Em outro momento da nota, voltam a confirmar as conversas: “Vários dos integrantes da força-tarefa de procuradores são amigos próximos e, nesse ambiente, são comuns desabafos e brincadeiras. Muitas conversas, sem o devido contexto, podem dar margem para interpretações equivocadas”. Ou seja, elas são verdadeiras, mas são ‘brincadeiras’, ‘estão fora de contexto’.
Veja mais um reconhecimento de que as mensagens são verdadeiras na nota do MPF-PR: “eventuais críticas feitas pela opinião pública sobre as mensagens trocadas por seus integrantes serão recebidas como uma oportunidade para a reflexão e o aperfeiçoamento dos trabalhos da força-tarefa”. Ou seja, a nota diz que os procuradores erraram e pretendem melhorar. É mais uma confirmação da verdade dos vazamentos.
Outra confirmação da nota: “Não se sabe exatamente ainda a extensão da invasão, mas se sabe que foram obtidas cópias de mensagens e arquivos trocados em relações privadas e de trabalho“. Ou seja, mais uma confirmação indireta de que os vazamentos são verdadeiros
O ministro da Justiça, Sérgio Moro, também não nega as conversas de forma veemente. Diz que a “pessoa responsável pela invasão criminosa de celulares de procuradores”. (Veja que a possível invasão criminosa é uma forma de confirma que as mensagens como verdadeiras). E mais confirmação: “não se vislumbra qualquer anormalidade ou direcionamento da atuação enquanto magistrado, apesar de terem sido retiradas de contexto“. Se admite possível retirada de contexto, é outra confirmação de que são reais.
Parte 3, 4, 5, 6 e 7 – Falta de provas para condenar Lula no triplex do Guarujá, as ações de Moro orientando a acusação contra o réu e a proteção da Lava Jato ao ex-presidente Fernando Henrique Cardoso, as respostas são as mesmas. No entanto, o The Intercept nota a contradição de Moro: “Apesar de chamar as conversas de “supostas”, Moro admitiu, hoje, a autenticidade de um chat. Em uma coletiva, ele chamou de “descuido” o episódio no qual, em 7 de dezembro de 2015, passa uma pista sobre o caso de Lula para que a equipe do MP investigue”.
A parte 8, que fala da violação de Moro ao sistema acusatório.
O Intercept Brasil afirma que “em resposta a nossos contatos, o porta-voz da força-tarefa da Lava Jato enviou o que já se tornou sua resposta padrão, evitando qualquer comentário sobre o conteúdo da reportagem e preferindo insinuar falsa e levianamente que as conversas podem não ser autênticas: “O trecho do material enviado à Força-Tarefa não permite constatar o contexto e a veracidade do conteúdo.
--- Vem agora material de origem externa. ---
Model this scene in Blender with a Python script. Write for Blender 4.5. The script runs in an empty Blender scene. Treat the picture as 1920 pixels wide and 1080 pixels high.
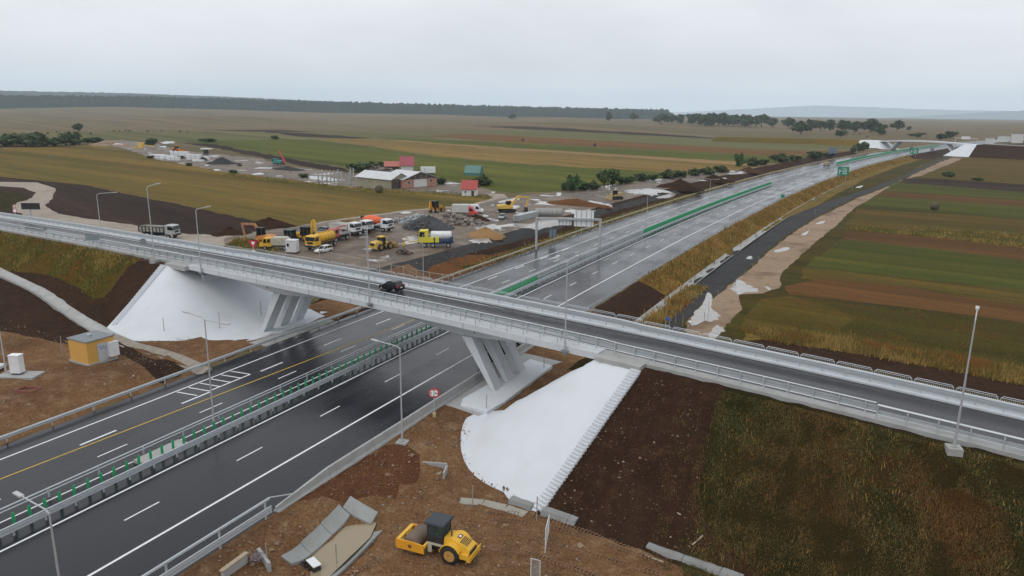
HAZE = 0.9e-4
import bpy, bmesh, math, random
import numpy as np
from math import radians, sin, cos, pi, hypot, atan2, sqrt
from mathutils import Vector, Matrix, Euler
from mathutils.geometry import delaunay_2d_cdt
random.seed(7); RNG = np.random.default_rng(7)
sc = bpy.context.scene
COL = sc.collection

# ------------------------------------------------------------------ camera
F = 1370.0; CAMH = 30.0
PITCH = radians(13.6444985); YAW = radians(-26.37276507); ROLL = radians(0.7)
def _axes():
    fw = Vector((sin(YAW)*cos(PITCH), cos(YAW)*cos(PITCH), -sin(PITCH)))
    r0 = Vector((cos(YAW), -sin(YAW), 0)); d0 = fw.cross(r0)
    r = r0*cos(ROLL) - d0*sin(ROLL); d = fw.cross(r)
    return r, d, fw
CR, CD, CF = _axes()
cam = bpy.data.cameras.new('camera'); cam.sensor_width = 36; cam.lens = F/1920*36
cam.clip_start = .5; cam.clip_end = 30000
camo = bpy.data.objects.new('camera', cam); COL.objects.link(camo)
m = Matrix((CR, -CD, -CF)).transposed().to_4x4(); m.translation = (0, 0, CAMH)
camo.matrix_world = m; sc.camera = camo
def ray(px, py):
    return CR*((px-960)/F) + CD*((py-540)/F) + CF
def un(px, py, z=0.):
    v = ray(px, py); t = (z-CAMH)/v.z
    return (v.x*t, v.y*t)

# ------------------------------------------------------------------ terrain
def sst(a, b, x):
    t = np.clip((np.asarray(x, float)-a)/(b-a), 0, 1); return t*t*(3-2*t)
def CV(y):                                   # lateral drift of the motorway axis: straight, then a wide right-hand curve
    yy = np.clip(np.asarray(y, float)-60, 0, 1100); return yy*yy/6160 + np.clip(np.asarray(y, float)-1160, 0, None)*.357
def ye(x): return 63-.125*(np.asarray(x, float)+22.7)          # near edge of the overpass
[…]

Autoridades públicas foram alvo de ataque hacker criminoso, o que torna impossível aferir se houve edições no material alegadamente obtido”
E mais: “A procuradora Monique Cheker disse que “não tem registro da mensagem enviada e, portanto, não reconhece a suposta manifestação”. (A porta para reconhecer ficou aberta).
“O procurador regional da República Luiz Fernando Lessa esclareceu que, desde recentes ataques ao Telegram, não possui mais o aplicativo nem as mensagens trocadas por meio dele, de modo que não reconhece as mensagens.” (porta aberta para um dia reconhecer).
“Demais procuradores que não fazem parte da força-tarefa foram procurados e não responderam até a publicação deste texto. Eventuais comentários serão publicados se forem enviados ao Intercept”, diz a reportagem.
Na reportagem da Folha sobre a mudança de delação de Leo Pinheiro, as repostas são semelhantes: a Força Tarefa da Lava Jato diz que “o material apresentado pela reportagem não permite constatar o contexto e a veracidade do conteúdo”. A porta sempre aberta.